▶ **DATA PROVIDED**
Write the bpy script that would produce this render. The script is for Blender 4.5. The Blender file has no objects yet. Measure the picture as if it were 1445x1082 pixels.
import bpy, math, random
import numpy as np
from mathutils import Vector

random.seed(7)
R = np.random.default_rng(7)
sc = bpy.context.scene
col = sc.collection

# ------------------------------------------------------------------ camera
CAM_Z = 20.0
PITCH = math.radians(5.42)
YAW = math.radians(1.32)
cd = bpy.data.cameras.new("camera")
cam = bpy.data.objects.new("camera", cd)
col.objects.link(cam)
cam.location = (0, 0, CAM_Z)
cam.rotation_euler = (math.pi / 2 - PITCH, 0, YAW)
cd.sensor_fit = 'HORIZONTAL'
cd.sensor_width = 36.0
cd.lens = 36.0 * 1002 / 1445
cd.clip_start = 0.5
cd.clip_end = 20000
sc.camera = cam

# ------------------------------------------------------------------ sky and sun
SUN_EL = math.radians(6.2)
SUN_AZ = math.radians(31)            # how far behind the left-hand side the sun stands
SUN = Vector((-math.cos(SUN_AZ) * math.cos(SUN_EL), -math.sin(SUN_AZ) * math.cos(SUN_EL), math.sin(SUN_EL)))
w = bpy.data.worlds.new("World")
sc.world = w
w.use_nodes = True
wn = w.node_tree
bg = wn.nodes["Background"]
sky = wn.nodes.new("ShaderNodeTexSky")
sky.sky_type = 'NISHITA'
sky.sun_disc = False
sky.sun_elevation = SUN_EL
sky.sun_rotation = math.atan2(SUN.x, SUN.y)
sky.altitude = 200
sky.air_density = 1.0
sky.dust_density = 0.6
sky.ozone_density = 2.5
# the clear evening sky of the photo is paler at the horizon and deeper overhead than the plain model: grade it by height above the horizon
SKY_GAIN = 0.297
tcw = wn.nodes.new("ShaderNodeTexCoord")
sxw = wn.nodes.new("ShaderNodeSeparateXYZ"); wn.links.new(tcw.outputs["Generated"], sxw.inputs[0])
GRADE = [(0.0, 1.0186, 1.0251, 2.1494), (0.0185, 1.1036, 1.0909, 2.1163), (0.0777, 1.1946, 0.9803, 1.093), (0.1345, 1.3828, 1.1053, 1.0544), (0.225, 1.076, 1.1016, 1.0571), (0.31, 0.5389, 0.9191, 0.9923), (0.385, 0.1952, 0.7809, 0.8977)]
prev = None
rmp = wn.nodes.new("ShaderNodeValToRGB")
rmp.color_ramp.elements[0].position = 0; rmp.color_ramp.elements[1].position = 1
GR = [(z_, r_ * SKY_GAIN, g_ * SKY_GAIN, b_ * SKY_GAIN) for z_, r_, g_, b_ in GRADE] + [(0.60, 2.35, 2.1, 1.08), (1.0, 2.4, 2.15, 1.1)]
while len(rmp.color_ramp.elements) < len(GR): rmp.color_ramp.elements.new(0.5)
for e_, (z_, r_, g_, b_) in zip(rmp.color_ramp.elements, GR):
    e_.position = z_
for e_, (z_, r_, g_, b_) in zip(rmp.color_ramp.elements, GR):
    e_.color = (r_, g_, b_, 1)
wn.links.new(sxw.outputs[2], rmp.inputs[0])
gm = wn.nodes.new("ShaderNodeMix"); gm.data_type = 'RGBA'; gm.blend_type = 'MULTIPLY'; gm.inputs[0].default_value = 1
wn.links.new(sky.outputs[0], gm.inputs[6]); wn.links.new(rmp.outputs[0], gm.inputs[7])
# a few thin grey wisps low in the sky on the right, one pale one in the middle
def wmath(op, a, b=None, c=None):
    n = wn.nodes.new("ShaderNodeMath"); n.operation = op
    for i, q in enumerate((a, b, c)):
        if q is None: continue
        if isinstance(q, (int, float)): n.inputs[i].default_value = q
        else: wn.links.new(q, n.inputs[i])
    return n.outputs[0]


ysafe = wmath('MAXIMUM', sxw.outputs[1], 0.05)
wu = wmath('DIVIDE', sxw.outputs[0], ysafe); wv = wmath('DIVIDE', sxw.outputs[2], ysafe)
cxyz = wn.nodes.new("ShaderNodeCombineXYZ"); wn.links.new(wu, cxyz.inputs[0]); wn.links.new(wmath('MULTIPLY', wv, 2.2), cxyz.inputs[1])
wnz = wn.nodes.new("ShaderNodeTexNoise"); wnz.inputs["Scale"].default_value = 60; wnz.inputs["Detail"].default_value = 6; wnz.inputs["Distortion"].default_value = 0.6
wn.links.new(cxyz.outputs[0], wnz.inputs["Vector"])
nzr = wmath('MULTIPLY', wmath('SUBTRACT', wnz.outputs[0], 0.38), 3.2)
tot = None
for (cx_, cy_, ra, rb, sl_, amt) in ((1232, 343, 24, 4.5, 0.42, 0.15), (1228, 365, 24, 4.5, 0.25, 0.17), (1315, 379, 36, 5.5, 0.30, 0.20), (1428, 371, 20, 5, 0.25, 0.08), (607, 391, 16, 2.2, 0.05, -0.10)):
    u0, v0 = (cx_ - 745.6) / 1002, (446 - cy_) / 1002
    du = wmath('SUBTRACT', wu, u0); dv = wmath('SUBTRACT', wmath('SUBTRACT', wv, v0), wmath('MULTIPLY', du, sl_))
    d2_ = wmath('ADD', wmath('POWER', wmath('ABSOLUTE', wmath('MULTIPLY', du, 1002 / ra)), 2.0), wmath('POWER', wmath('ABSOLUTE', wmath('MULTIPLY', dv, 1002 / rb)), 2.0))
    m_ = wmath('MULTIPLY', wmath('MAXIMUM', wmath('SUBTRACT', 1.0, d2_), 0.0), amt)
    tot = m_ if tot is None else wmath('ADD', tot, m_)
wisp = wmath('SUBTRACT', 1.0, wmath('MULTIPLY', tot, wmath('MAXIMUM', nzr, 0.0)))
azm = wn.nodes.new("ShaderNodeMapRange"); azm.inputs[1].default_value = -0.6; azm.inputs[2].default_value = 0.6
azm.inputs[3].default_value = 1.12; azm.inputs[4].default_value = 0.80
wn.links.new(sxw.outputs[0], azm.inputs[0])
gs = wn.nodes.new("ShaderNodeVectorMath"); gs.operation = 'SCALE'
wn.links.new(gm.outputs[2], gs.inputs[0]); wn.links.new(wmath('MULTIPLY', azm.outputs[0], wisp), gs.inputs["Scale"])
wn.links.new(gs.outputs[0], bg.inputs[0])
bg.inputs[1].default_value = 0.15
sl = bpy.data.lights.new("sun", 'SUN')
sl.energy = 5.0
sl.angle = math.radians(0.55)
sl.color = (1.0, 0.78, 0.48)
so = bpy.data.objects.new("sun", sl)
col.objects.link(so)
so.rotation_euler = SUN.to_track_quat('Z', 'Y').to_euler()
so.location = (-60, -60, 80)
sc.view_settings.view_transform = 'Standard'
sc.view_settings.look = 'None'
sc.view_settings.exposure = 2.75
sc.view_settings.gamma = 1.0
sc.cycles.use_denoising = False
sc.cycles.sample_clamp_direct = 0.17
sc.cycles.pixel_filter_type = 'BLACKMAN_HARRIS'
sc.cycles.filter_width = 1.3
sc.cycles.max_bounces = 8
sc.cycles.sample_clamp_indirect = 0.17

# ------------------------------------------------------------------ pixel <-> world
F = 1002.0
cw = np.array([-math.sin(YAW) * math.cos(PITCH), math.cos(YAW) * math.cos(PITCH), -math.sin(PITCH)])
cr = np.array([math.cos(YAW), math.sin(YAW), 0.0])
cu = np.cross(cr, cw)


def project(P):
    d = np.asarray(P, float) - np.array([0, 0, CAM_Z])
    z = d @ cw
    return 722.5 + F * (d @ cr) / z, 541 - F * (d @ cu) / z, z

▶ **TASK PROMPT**
Transcribe the full listing above without leaving anything out.

▶ **WRITTEN ANSWER**
Write the bpy script that would produce this render. The script is for Blender 4.5. The Blender file has no objects yet. Measure the picture as if it were 1445x1082 pixels.
import bpy, math, random
import numpy as np
from mathutils import Vector

random.seed(7)
R = np.random.default_rng(7)
sc = bpy.context.scene
col = sc.collection

# ------------------------------------------------------------------ camera
CAM_Z = 20.0
PITCH = math.radians(5.42)
YAW = math.radians(1.32)
cd = bpy.data.cameras.new("camera")
cam = bpy.data.objects.new("camera", cd)
col.objects.link(cam)
cam.location = (0, 0, CAM_Z)
cam.rotation_euler = (math.pi / 2 - PITCH, 0, YAW)
cd.sensor_fit = 'HORIZONTAL'
cd.sensor_width = 36.0
cd.lens = 36.0 * 1002 / 1445
cd.clip_start = 0.5
cd.clip_end = 20000
sc.camera = cam

# ------------------------------------------------------------------ sky and sun
SUN_EL = math.radians(6.2)
SUN_AZ = math.radians(31)            # how far behind the left-hand side the sun stands
SUN = Vector((-math.cos(SUN_AZ) * math.cos(SUN_EL), -math.sin(SUN_AZ) * math.cos(SUN_EL), math.sin(SUN_EL)))
w = bpy.data.worlds.new("World")
sc.world = w
w.use_nodes = True
wn = w.node_tree
bg = wn.nodes["Background"]
sky = wn.nodes.new("ShaderNodeTexSky")
sky.sky_type = 'NISHITA'
sky.sun_disc = False
sky.sun_elevation = SUN_EL
sky.sun_rotation = math.atan2(SUN.x, SUN.y)
sky.altitude = 200
sky.air_density = 1.0
sky.dust_density = 0.6
sky.ozone_density = 2.5
# the clear evening sky of the photo is paler at the horizon and deeper overhead than the plain model: grade it by height above the horizon
SKY_GAIN = 0.297
tcw = wn.nodes.new("ShaderNodeTexCoord")
sxw = wn.nodes.new("ShaderNodeSeparateXYZ"); wn.links.new(tcw.outputs["Generated"], sxw.inputs[0])
GRADE = [(0.0, 1.0186, 1.0251, 2.1494), (0.0185, 1.1036, 1.0909, 2.1163), (0.0777, 1.1946, 0.9803, 1.093), (0.1345, 1.3828, 1.1053, 1.0544), (0.225, 1.076, 1.1016, 1.0571), (0.31, 0.5389, 0.9191, 0.9923), (0.385, 0.1952, 0.7809, 0.8977)]
prev = None
rmp = wn.nodes.new("ShaderNodeValToRGB")
rmp.color_ramp.elements[0].position = 0; rmp.color_ramp.elements[1].position = 1
GR = [(z_, r_ * SKY_GAIN, g_ * SKY_GAIN, b_ * SKY_GAIN) for z_, r_, g_, b_ in GRADE] + [(0.60, 2.35, 2.1, 1.08), (1.0, 2.4, 2.15, 1.1)]
while len(rmp.color_ramp.elements) < len(GR): rmp.color_ramp.elements.new(0.5)
for e_, (z_, r_, g_, b_) in zip(rmp.color_ramp.elements, GR):
    e_.position = z_
for e_, (z_, r_, g_, b_) in zip(rmp.color_ramp.elements, GR):
    e_.color = (r_, g_, b_, 1)
wn.links.new(sxw.outputs[2], rmp.inputs[0])
gm = wn.nodes.new("ShaderNodeMix"); gm.data_type = 'RGBA'; gm.blend_type = 'MULTIPLY'; gm.inputs[0].default_value = 1
wn.links.new(sky.outputs[0], gm.inputs[6]); wn.links.new(rmp.outputs[0], gm.inputs[7])
# a few thin grey wisps low in the sky on the right, one pale one in the middle
def wmath(op, a, b=None, c=None):
    n = wn.nodes.new("ShaderNodeMath"); n.operation = op
    for i, q in enumerate((a, b, c)):
        if q is None: continue
        if isinstance(q, (int, float)): n.inputs[i].default_value = q
        else: wn.links.new(q, n.inputs[i])
    return n.outputs[0]


ysafe = wmath('MAXIMUM', sxw.outputs[1], 0.05)
wu = wmath('DIVIDE', sxw.outputs[0], ysafe); wv = wmath('DIVIDE', sxw.outputs[2], ysafe)
cxyz = wn.nodes.new("ShaderNodeCombineXYZ"); wn.links.new(wu, cxyz.inputs[0]); wn.links.new(wmath('MULTIPLY', wv, 2.2), cxyz.inputs[1])
wnz = wn.nodes.new("ShaderNodeTexNoise"); wnz.inputs["Scale"].default_value = 60; wnz.inputs["Detail"].default_value = 6; wnz.inputs["Distortion"].default_value = 0.6
wn.links.new(cxyz.outputs[0], wnz.inputs["Vector"])
nzr = wmath('MULTIPLY', wmath('SUBTRACT', wnz.outputs[0], 0.38), 3.2)
tot = None
for (cx_, cy_, ra, rb, sl_, amt) in ((1232, 343, 24, 4.5, 0.42, 0.15), (1228, 365, 24, 4.5, 0.25, 0.17), (1315, 379, 36, 5.5, 0.30, 0.20), (1428, 371, 20, 5, 0.25, 0.08), (607, 391, 16, 2.2, 0.05, -0.10)):
    u0, v0 = (cx_ - 745.6) / 1002, (446 - cy_) / 1002
    du = wmath('SUBTRACT', wu, u0); dv = wmath('SUBTRACT', wmath('SUBTRACT', wv, v0), wmath('MULTIPLY', du, sl_))
    d2_ = wmath('ADD', wmath('POWER', wmath('ABSOLUTE', wmath('MULTIPLY', du, 1002 / ra)), 2.0), wmath('POWER', wmath('ABSOLUTE', wmath('MULTIPLY', dv, 1002 / rb)), 2.0))
    m_ = wmath('MULTIPLY', wmath('MAXIMUM', wmath('SUBTRACT', 1.0, d2_), 0.0), amt)
    tot = m_ if tot is None else wmath('ADD', tot, m_)
wisp = wmath('SUBTRACT', 1.0, wmath('MULTIPLY', tot, wmath('MAXIMUM', nzr, 0.0)))
azm = wn.nodes.new("ShaderNodeMapRange"); azm.inputs[1].default_value = -0.6; azm.inputs[2].default_value = 0.6
azm.inputs[3].default_value = 1.12; azm.inputs[4].default_value = 0.80
wn.links.new(sxw.outputs[0], azm.inputs[0])
gs = wn.nodes.new("ShaderNodeVectorMath"); gs.operation = 'SCALE'
wn.links.new(gm.outputs[2], gs.inputs[0]); wn.links.new(wmath('MULTIPLY', azm.outputs[0], wisp), gs.inputs["Scale"])
wn.links.new(gs.outputs[0], bg.inputs[0])
bg.inputs[1].default_value = 0.15
sl = bpy.data.lights.new("sun", 'SUN')
sl.energy = 5.0
sl.angle = math.radians(0.55)
sl.color = (1.0, 0.78, 0.48)
so = bpy.data.objects.new("sun", sl)
col.objects.link(so)
so.rotation_euler = SUN.to_track_quat('Z', 'Y').to_euler()
so.location = (-60, -60, 80)
sc.view_settings.view_transform = 'Standard'
sc.view_settings.look = 'None'
sc.view_settings.exposure = 2.75
sc.view_settings.gamma = 1.0
sc.cycles.use_denoising = False
sc.cycles.sample_clamp_direct = 0.17
sc.cycles.pixel_filter_type = 'BLACKMAN_HARRIS'
sc.cycles.filter_width = 1.3
sc.cycles.max_bounces = 8
sc.cycles.sample_clamp_indirect = 0.17

# ------------------------------------------------------------------ pixel <-> world
F = 1002.0
cw = np.array([-math.sin(YAW) * math.cos(PITCH), math.cos(YAW) * math.cos(PITCH), -math.sin(PITCH)])
cr = np.array([math.cos(YAW), math.sin(YAW), 0.0])
cu = np.cross(cr, cw)


def project(P):
    d = np.asarray(P, float) - np.array([0, 0, CAM_Z])
    z = d @ cw
    return 722.5 + F * (d @ cr) / z, 541 - F * (d @ cu) / z, z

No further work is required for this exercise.